Hunger is not on a different continuum than violence, and the two often share both causes and consequences.

And yet, even this meager help has been met with understandable resentment from certain quarters of the city. Early on, when the city was looking for adequate buildings in which to house people, they zeroed in on closed schools in predominantly Black, largely underfunded neighborhoods in the city’s South Side. Wait, said the neighborhood: there wasn’t enough support or funding to keep that school open, to keep our children in classrooms that were not overcrowded, to provide a center of gravity in our neighborhood around which we could congregate, but suddenly there’s funding to house relative newcomers? Hold on, they said. We have had to work to shelter and care for our own unhoused neighbors, asking for help from the city that never came, and now that someone new is arriving in town, suddenly the city is answering the call? These fears and resentments and anger were understandable, even if the racialized, xenophobic expressions some of them took were not. They had been eating scraps for years, told that there was all there was to be had, and suddenly saw new courses sweeping out of the kitchen to be placed in front of people who had just arrived.

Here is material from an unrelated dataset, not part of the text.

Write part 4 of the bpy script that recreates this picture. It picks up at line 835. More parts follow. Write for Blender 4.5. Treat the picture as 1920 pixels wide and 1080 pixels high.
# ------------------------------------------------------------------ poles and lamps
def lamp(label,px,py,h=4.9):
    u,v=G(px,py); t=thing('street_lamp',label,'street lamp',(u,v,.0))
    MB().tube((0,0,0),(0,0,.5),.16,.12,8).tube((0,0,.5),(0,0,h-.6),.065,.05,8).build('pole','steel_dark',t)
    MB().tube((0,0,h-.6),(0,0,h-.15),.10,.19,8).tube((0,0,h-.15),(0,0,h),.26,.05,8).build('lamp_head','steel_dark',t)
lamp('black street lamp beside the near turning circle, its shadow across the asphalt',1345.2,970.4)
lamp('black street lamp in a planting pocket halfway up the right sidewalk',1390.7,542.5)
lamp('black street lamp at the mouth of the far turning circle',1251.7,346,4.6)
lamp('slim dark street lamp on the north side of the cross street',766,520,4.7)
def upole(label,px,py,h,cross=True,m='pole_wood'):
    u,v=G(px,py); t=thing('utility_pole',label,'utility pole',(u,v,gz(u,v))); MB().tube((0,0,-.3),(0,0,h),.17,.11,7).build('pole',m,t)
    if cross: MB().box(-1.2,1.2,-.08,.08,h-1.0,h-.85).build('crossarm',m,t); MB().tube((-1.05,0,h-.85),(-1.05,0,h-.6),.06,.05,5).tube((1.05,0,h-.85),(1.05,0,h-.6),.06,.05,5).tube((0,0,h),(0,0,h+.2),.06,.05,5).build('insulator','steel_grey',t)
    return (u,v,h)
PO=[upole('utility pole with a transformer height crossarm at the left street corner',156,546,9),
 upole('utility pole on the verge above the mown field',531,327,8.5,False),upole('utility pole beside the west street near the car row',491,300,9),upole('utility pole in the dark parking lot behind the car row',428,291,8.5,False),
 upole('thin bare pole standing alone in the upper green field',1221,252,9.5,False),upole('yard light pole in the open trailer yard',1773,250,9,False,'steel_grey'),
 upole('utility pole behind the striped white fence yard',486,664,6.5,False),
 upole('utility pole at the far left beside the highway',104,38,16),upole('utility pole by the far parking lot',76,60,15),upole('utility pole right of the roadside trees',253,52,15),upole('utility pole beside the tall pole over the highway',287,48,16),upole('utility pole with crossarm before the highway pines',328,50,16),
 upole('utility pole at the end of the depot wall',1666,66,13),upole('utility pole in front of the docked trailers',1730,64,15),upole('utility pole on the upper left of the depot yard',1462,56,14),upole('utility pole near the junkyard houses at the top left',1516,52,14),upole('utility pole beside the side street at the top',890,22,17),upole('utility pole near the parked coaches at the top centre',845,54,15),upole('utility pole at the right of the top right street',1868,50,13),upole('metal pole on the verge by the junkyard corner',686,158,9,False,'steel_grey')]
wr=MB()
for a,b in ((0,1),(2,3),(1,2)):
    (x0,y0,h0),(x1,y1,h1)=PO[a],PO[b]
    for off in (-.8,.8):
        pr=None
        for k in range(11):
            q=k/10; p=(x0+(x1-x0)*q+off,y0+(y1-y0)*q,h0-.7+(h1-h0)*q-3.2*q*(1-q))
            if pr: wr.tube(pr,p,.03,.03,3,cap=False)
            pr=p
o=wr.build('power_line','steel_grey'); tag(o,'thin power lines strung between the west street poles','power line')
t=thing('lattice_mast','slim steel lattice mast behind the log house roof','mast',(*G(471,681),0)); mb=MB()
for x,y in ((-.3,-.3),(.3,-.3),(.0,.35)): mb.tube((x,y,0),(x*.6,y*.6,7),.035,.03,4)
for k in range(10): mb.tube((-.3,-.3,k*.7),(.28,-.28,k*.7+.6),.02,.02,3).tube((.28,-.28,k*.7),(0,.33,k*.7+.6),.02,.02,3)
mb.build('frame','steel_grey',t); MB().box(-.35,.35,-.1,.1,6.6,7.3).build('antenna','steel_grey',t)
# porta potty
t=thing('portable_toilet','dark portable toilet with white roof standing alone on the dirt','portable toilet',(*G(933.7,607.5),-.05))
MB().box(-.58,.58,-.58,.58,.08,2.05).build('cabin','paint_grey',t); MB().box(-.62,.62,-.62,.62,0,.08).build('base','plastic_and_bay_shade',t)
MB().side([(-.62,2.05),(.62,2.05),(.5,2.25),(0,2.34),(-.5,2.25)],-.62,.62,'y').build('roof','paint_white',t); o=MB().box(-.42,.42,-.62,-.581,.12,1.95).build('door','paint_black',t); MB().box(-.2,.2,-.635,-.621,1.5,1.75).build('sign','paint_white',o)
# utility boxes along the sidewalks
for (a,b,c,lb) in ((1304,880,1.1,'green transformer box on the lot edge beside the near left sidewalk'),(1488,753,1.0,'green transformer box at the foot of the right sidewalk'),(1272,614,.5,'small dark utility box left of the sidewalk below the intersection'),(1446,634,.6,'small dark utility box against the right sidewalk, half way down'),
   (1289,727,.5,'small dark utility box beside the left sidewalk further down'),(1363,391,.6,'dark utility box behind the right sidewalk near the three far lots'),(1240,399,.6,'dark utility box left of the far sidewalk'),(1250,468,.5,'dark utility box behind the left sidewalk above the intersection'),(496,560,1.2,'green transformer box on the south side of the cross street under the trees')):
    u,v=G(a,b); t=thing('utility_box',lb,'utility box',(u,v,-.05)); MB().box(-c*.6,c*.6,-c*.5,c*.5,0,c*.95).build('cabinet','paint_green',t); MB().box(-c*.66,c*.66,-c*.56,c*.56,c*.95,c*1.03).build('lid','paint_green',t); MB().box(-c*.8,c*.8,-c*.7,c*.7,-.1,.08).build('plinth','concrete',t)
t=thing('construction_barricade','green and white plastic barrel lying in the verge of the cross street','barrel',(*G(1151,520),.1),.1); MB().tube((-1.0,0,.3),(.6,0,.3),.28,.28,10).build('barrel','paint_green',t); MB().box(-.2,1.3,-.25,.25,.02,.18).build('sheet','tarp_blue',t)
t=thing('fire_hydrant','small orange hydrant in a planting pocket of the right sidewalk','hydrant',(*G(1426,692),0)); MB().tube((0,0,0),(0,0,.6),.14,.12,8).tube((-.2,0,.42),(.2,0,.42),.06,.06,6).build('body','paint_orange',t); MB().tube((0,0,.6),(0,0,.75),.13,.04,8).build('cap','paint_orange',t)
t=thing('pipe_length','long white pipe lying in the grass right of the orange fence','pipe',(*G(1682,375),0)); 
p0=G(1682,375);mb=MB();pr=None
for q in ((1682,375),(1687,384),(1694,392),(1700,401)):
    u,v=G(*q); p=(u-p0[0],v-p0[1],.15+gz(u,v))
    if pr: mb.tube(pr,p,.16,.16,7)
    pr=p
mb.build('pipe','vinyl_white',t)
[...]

This all leads back into the question of who is included in the “You” that we set a table for, who the “We” is that sets it. Who has resources, who doesn’t, how is that decided? How was it decided that refugees from the war in Ukraine would receive fast-track immigration processes, while people from the Americas who had arrived seeking similar protection were shunted into a system known for its slow inefficiencies? How are we meant to welcome people onto a land when our authority to do so comes after the displacement and genocide of its original inhabitants — are we to set a table in a stolen house? Which of us are expected to share resources, and which of us are exempted from that expectation? Are they the same people who feel that they’re being made to share?

To bring it back to the kitchen table: are the dinners I serve really made with my own hands, or do I receive ingredients picked and packed and butchered and trimmed from the hands of dozens of strangers, most of them inadequately paid, unprotected by government policies, some of them even undocumented children? How can I stomach this food if that is true? Can I welcome someone to sit at my table under these conditions? These are complex questions, and their answers cannot be found in today’s political discourse, but in texts far older than this.

Photo by Kelsey Chance on Unsplash

In cultures that live in inhospitable lands  – whether the desert-dwellers of today’s Sahara or the ancient Greeks – the art of welcoming the stranger has been elevated to a moral imperative. When the thing that lies outside the warming glow of your hearth-fire is death and hunger, you open your doors, water down the stew a bit, or bulk it up with rice. The Bible fairly rings with a version of welcoming the stranger that is entangled with ideas of love, and care, and compassion, with Christ and angels in the guise of those who need shelter or food. Our responsibilities to ourselves, to our communities, have their foundations in something other than circling the wagons. We owe each other the means for survival, the fat of the land, not because the other might be divine, but because we all are. When the land is inhospitable, we must be the opposite.

In many ways, we are living in an inhospitable land. Resources feel scarce and precarious, the bits of solidity we are able to carve out for ourselves feel hard-won and ephemeral, if we really stop to think about them. And yet, I can create a feast, set a table for many, make meals to express my love for people in my life. That ability comes, in turn, with an obligation. I have the responsibility to figure out how to extend my table, to welcome other people to sit around it; not just to share of what I have, but to figure out the ways in which their needs, hungers and desires are different from my own, and find ways to sit with them at a table, anyways. Let me, like Johnson says, learn how to have pleasure in cooking and eating again, learn how to love from this, to move away from my own tired hungers to filling someone else’s empty belly.